What does Taiwan hope for following Tsai-Trump phone call?
Taipei acknowledges contact signals no major policy shift but believes it may now have more room to manoeuvre
Taiwan is hopeful of securing a solid communication channel with the incoming administration of US president-elect Donald Trump following a telephone conversation between the island’s leader Tsai Ing-wen and Trump on December 2.
While acknowledging the call did not signal any major policy shift by the United States in terms of Sino-US-Taiwan relations, Taiwanese officials said the call could give Taipei more room to manoeuvre in improving substantive ties with Washington.
But analysts said the call had already had a negative impact on strained relations between Taipei and Beijing, which considers Taiwan a breakaway province and has warned the US and other countries against official contact with the island.

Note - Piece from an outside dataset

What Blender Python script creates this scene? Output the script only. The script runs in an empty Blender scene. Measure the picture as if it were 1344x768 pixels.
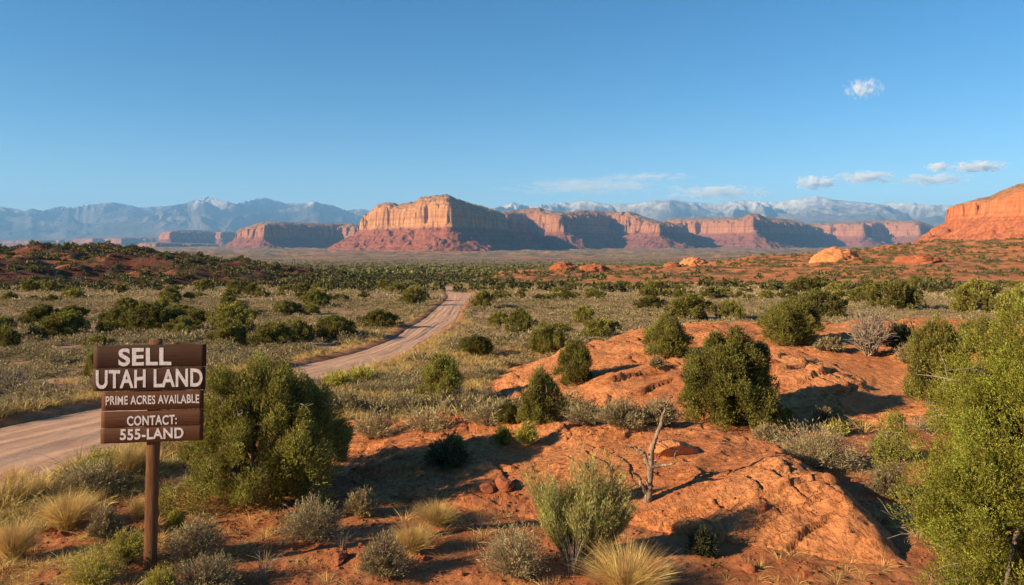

Beijing has criticised Tsai for failing to fully back the 1992 consensus, a tacit understanding reached between Taipei and Beijing that year that there was only “one China” but each side has its own interpretation of what that stands for. The apparently consistent stance between Tsai and Beijing so far is the South China Sea issue, with Tsai pleading to defend Taiwan’s sovereignty when she made her inauguration speech on May 20.
The telephone call between Tsai and Trump on December 2 also raised eyebrows in the US where critics said the president-elect, although still a private citizen until his inauguration as US president on January 20, had broken nearly four decades of diplomatic convention and risked upsetting Sino-US relations.